» **Task instructions**: Extract only the first line of the listing and every line after it up to and including the one with "return r / t". Omit the pictures.

» **Supplied data**:
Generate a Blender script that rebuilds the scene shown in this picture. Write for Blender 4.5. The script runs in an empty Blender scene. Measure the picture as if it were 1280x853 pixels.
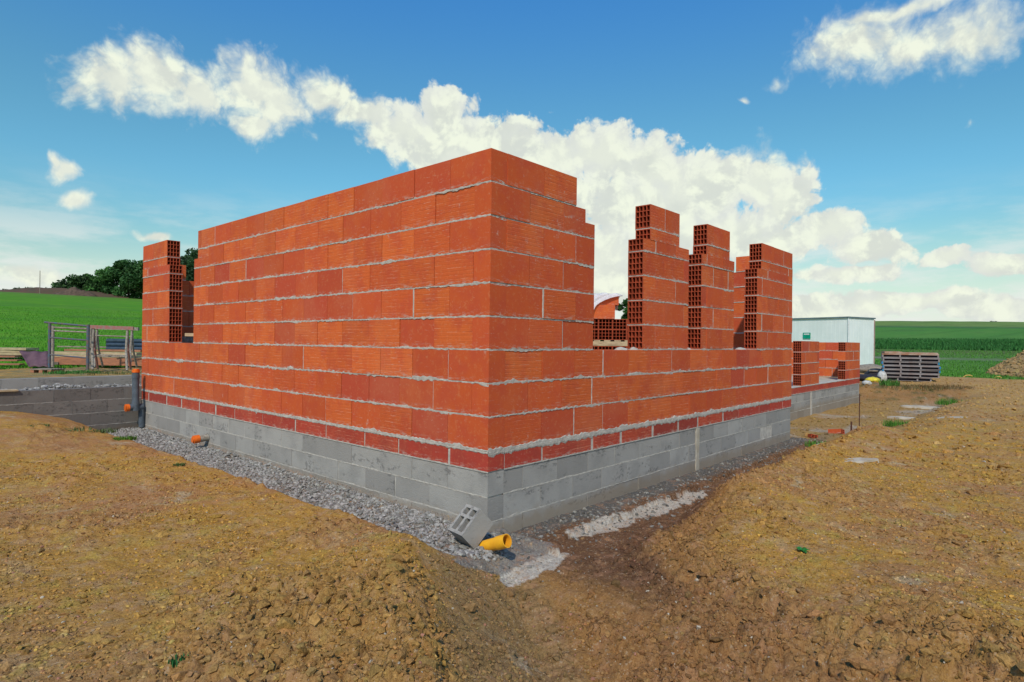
import bpy, math, random
import numpy as np
from mathutils import Vector, Matrix, Euler

random.seed(7)
rng = np.random.default_rng(11)
scene = bpy.context.scene
COL = scene.collection

# ------------------------------------------------------------------ noise
def _hash(ix, iy, s=0):
    h = (ix.astype(np.int64) * 374761393 + iy.astype(np.int64) * 668265263 + s * 974711 + 12345) & 0xFFFFFFFF
    h = ((h ^ (h >> 13)) * 1274126177) & 0xFFFFFFFF
    return ((h ^ (h >> 16)) & 0xFFFFFF) / float(0xFFFFFF)

def perlin(x, y, s=0):
    x = np.asarray(x, float); y = np.asarray(y, float)
    ix = np.floor(x); iy = np.floor(y); fx = x - ix; fy = y - iy
    u = fx * fx * fx * (fx * (fx * 6 - 15) + 10); v = fy * fy * fy * (fy * (fy * 6 - 15) + 10)
    def g(dx, dy):
        a = _hash(ix + dx, iy + dy, s) * 2 * math.pi
        return np.cos(a) * (fx - dx) + np.sin(a) * (fy - dy)
    a = g(0, 0); b = g(1, 0); c = g(0, 1); d = g(1, 1)
    return (a + (b - a) * u + (c - a) * v + (a - b - c + d) * u * v) * 1.5

def fbm(x, y, octv=4, s=0, gain=.5):
    r = 0; a = 1.0; t = 0
    for o in range(octv):
        r = r + a * perlin(x * 2 ** o + 17.3 * o, y * 2 ** o - 9.1 * o, s + o); t += a; a *= gain
    return r / t

def worley(x, y, s=0):
    ix = np.floor(x); iy = np.floor(y)
    f1 = np.full(np.shape(x), 9.0); f2 = f1.copy(); idv = np.zeros(np.shape(x))
    for dx in (-1, 0, 1):
        for dy in (-1, 0, 1):
            cx = ix + dx; cy = iy + dy
            px = cx + _hash(cx, cy, s); py = cy + _hash(cx, cy, s + 7)
            d = np.hypot(px - x, py - y)
            nid = _hash(cx, cy, s + 3)
            m = d < f1
            f2 = np.where(m, f1, np.minimum(f2, d)); idv = np.where(m, nid, idv); f1 = np.where(m, d, f1)
    return f1, f2, idv

def sm(x, a=0., b=1.):
    t = np.clip((x - a) / (b - a), 0, 1); return t * t * (3 - 2 * t)

# ------------------------------------------------------------------ node helpers
def new_mat(name):
    m = bpy.data.materials.new(name); m.use_nodes = True
    nt = m.node_tree; nt.nodes.clear()
    out = nt.nodes.new('ShaderNodeOutputMaterial'); b = nt.nodes.new('ShaderNodeBsdfPrincipled')
    nt.links.new(b.outputs[0], out.inputs[0])
    b.inputs['Specular IOR Level'].default_value = .25
    return m, nt, b

class NT:
    def __init__(s, nt): s.nt = nt
    def n(s, typ, **kw):
        nd = s.nt.nodes.new(typ)
        for k, v in kw.items(): setattr(nd, k, v)
        return nd
    def put(s, sock, v):
        if isinstance(v, bpy.types.NodeSocket): s.nt.links.new(v, sock)
        elif v is not None: sock.default_value = v
    def math(s, op, a, b=None, c=None, clamp=False):
        nd = s.n('ShaderNodeMath', operation=op); nd.use_clamp = clamp
        for i, v in enumerate((a, b, c)):
            if v is not None: s.put(nd.inputs[i], v)
        return nd.outputs[0]
    def noise(s, vec, scale, detail=4, rough=.55, dist=0, dim='3D'):
        nd = s.n('ShaderNodeTexNoise', noise_dimensions=dim)
        if vec is not None: s.put(nd.inputs['Vector'], vec)
        s.put(nd.inputs['Scale'], scale); s.put(nd.inputs['Detail'], detail); s.put(nd.inputs['Roughness'], rough); s.put(nd.inputs['Distortion'], dist)
        return nd.outputs['Fac']
    def mr(s, v, a, b, c=0., d=1., smooth=True):
        nd = s.n('ShaderNodeMapRange', interpolation_type='SMOOTHSTEP' if smooth else 'LINEAR')
        for i, q in enumerate((v, a, b, c, d)): s.put(nd.inputs[i], q)
        return nd.outputs[0]
    def mix(s, f, a, b, mode='MIX'):
        nd = s.n('ShaderNodeMix', data_type='RGBA', blend_type=mode)
        s.put(nd.inputs[0], f); s.put(nd.inputs[6], c4(a)); s.put(nd.inputs[7], c4(b)); return nd.outputs[2]
    def mapping(s, vec, scale=(1, 1, 1), loc=(0, 0, 0)):
        nd = s.n('ShaderNodeMapping'); s.put(nd.inputs[0], vec)
        nd.inputs[1].default_value = loc; nd.inputs[3].default_value = scale; return nd.outputs[0]
    def bump(s, h, strength=.5, dist=.01, normal=None):
        nd = s.n('ShaderNodeBump'); s.put(nd.inputs['Height'], h); s.put(nd.inputs['Strength'], strength); s.put(nd.inputs['Distance'], dist)
        if normal is not None: s.put(nd.inputs['Normal'], normal)
        return nd.outputs[0]
def c4(c):
    if isinstance(c, (tuple, list)) and len(c) == 3: return (*c, 1)
    return c

def simple_mat(name, col, rough=.8, var=.25, scale=8., bump=.3, bdist=.004, col2=None, metal=0, coord='Object', stretch=(1, 1, 1)):
    m, nt, b = new_mat(name); N = NT(nt)
    tc = N.n('ShaderNodeTexCoord').outputs[coord]
    v = N.mapping(tc, stretch)
    f = N.noise(v, scale, 5, .6)
    c2 = col2 or tuple(c * (1 - var) * .8 for c in col)
    f2 = N.mr(f, .35, .68)
    N.put(b.inputs['Base Color'], N.mix(f2, col, c2))
    b.inputs['Roughness'].default_value = rough; b.inputs['Metallic'].default_value = metal
    if bump: N.put(b.inputs['Normal'], N.bump(N.noise(v, scale * 5, 4, .65), bump, bdist))
    return m

M = {}
def mat_brick(name, ca, cb, cd):
    m, nt, b = new_mat(name); N = NT(nt)
    uv = N.n('ShaderNodeUVMap').outputs[0]; uv_n = N.n('ShaderNodeSeparateXYZ'); N.put(uv_n.inputs[0], uv)
    v = uv_n.outputs[1]                       # metres above brick bottom
    rnd = N.n('ShaderNodeAttribute', attribute_name='rnd').outputs['Fac']
    pos = N.n('ShaderNodeTexCoord').outputs['Object']
    off = N.n('ShaderNodeVectorMath', operation='ADD'); N.put(off.inputs[0], pos)
    cmb = N.n('ShaderNodeCombineXYZ'); N.put(cmb.inputs[0], N.math('MULTIPLY', rnd, 37.)); N.put(cmb.inputs[1], N.math('MULTIPLY', rnd, 11.)); N.put(off.inputs[1], cmb.outputs[0])
    p = off.outputs[0]
    c = N.mix(N.mr(rnd, .2, .95), ca, cb)
    c = N.mix(N.mr(rnd, .0, .16, 1, 0), c, cd)
    c = N.mix(N.mr(N.noise(p, 5, 3), .4, .7, 0, .6), c, cd)
    c = N.mix(N.mr(N.noise(p, 26, 4, .65), .52, .75, 0, .35), c, (.60, .24, .10))
    hv = N.math('FRACT', N.math('MULTIPLY', rnd, 17.3)); kv = N.mr(hv, 0, 1, .91, 1.07, False); kc = N.n('ShaderNodeCombineXYZ')
    for i_ in range(3): N.put(kc.inputs[i_], kv)
    c = N.mix(1, c, kc.outputs[0], 'MULTIPLY')
    c = N.mix(N.mr(N.noise(pos, 1.1, 5, .65), .48, .70, 0, .18), c, (.56, .22, .11))
    # horizontal comb marks from the extrusion
    sv = N.mapping(uv, (3., 95., 1.)); st = N.noise(sv, 1., 3, .6)
    smooth = N.mr(rnd, .25, .4)
    c = N.mix(N.math('MULTIPLY', N.mr(st, .50, .68, 0, .35), smooth), c, (.33, .060, .026))
    # pale broken lines along the extruded ribs
    rv = N.math('FRACT', N.math('MULTIPLY', N.math('ADD', v, N.math('MULTIPLY', rnd, .01)), 30.))
    rib = N.math('MULTIPLY', N.mr(N.math('ABSOLUTE', N.math('SUBTRACT', rv, .5)), .10, .03), N.mr(N.noise(N.mapping(uv, (7., 33., 1.)), 1., 4, .7), .50, .62))
    rib = N.math('MULTIPLY', rib, smooth)
    c = N.mix(N.math('MULTIPLY', rib, .7), c, (.68, .30, .18))
    # lime bloom, chips and scuffs
    sv2 = N.mapping(uv, (9., 60., 1.))
    ef = N.math('MULTIPLY', N.mr(N.noise(sv2, 1., 5, .7), .58, .70), N.mr(N.noise(p, 2.6, 3), .44, .60))
    c = N.mix(N.math('MULTIPLY', ef, .42), c, (.62, .42, .33))
    sp = N.mr(N.noise(p, 42, 3, .6), .66, .76); c = N.mix(N.math('MULTIPLY', sp, .30), c, (.66, .42, .32))
    bl = N.math('MULTIPLY', N.mr(N.noise(p, 9, 6, .75), .62, .70), N.mr(N.noise(p, 1.3, 2), .50, .60)); c = N.mix(N.math('MULTIPLY', bl, .55), c, (.58, .42, .33))
    # mortar smeared near bed joints
    edge = N.math('MINIMUM', v, N.math('SUBTRACT', .300, v))
    e = N.mr(edge, .0, .05, 1, 0)
    smn = N.math('MULTIPLY', e, N.mr(N.noise(N.mapping(uv, (11., 38., 1.)), 1., 6, .7), .48, .62))
    c = N.mix(N.math('MULTIPLY', smn, .75), c, (.46, .37, .31))
    N.put(b.inputs['Base Color'], c)
    b.inputs['Roughness'].default_value = .86; b.inputs['Specular IOR Level'].default_value = .2
    h = N.math('ADD', N.math('MULTIPLY', N.mr(N.math('ABSOLUTE', N.math('SUBTRACT', rv, .5)), .0, .16), N.math('MULTIPLY', smooth, .5)), 0.)
    h = N.math('ADD', h, N.math('MULTIPLY', st, N.math('MULTIPLY', smooth, .8)), N.math('MULTIPLY', N.noise(p, 90, 4, .7), .5))
    N.put(b.inputs['Normal'], N.bump(h, .45, .004))
    return m
M['brick'] = mat_brick('terracotta_brick', (.53, .092, .024), (.61, .125, .028), (.47, .070, .032))
M['planelle'] = mat_brick('dark_terracotta', (.40, .05, .03), (.46, .07, .033), (.30, .045, .03))
M['cell'] = simple_mat('terracotta_web', (.42, .075, .03), .9, .2, 12, .2)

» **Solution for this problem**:
Generate a Blender script that rebuilds the scene shown in this picture. Write for Blender 4.5. The script runs in an empty Blender scene. Measure the picture as if it were 1280x853 pixels.
import bpy, math, random
import numpy as np
from mathutils import Vector, Matrix, Euler

random.seed(7)
rng = np.random.default_rng(11)
scene = bpy.context.scene
COL = scene.collection

# ------------------------------------------------------------------ noise
def _hash(ix, iy, s=0):
    h = (ix.astype(np.int64) * 374761393 + iy.astype(np.int64) * 668265263 + s * 974711 + 12345) & 0xFFFFFFFF
    h = ((h ^ (h >> 13)) * 1274126177) & 0xFFFFFFFF
    return ((h ^ (h >> 16)) & 0xFFFFFF) / float(0xFFFFFF)

def perlin(x, y, s=0):
    x = np.asarray(x, float); y = np.asarray(y, float)
    ix = np.floor(x); iy = np.floor(y); fx = x - ix; fy = y - iy
    u = fx * fx * fx * (fx * (fx * 6 - 15) + 10); v = fy * fy * fy * (fy * (fy * 6 - 15) + 10)
    def g(dx, dy):
        a = _hash(ix + dx, iy + dy, s) * 2 * math.pi
        return np.cos(a) * (fx - dx) + np.sin(a) * (fy - dy)
    a = g(0, 0); b = g(1, 0); c = g(0, 1); d = g(1, 1)
    return (a + (b - a) * u + (c - a) * v + (a - b - c + d) * u * v) * 1.5

def fbm(x, y, octv=4, s=0, gain=.5):
    r = 0; a = 1.0; t = 0
    for o in range(octv):
        r = r + a * perlin(x * 2 ** o + 17.3 * o, y * 2 ** o - 9.1 * o, s + o); t += a; a *= gain
    return r / t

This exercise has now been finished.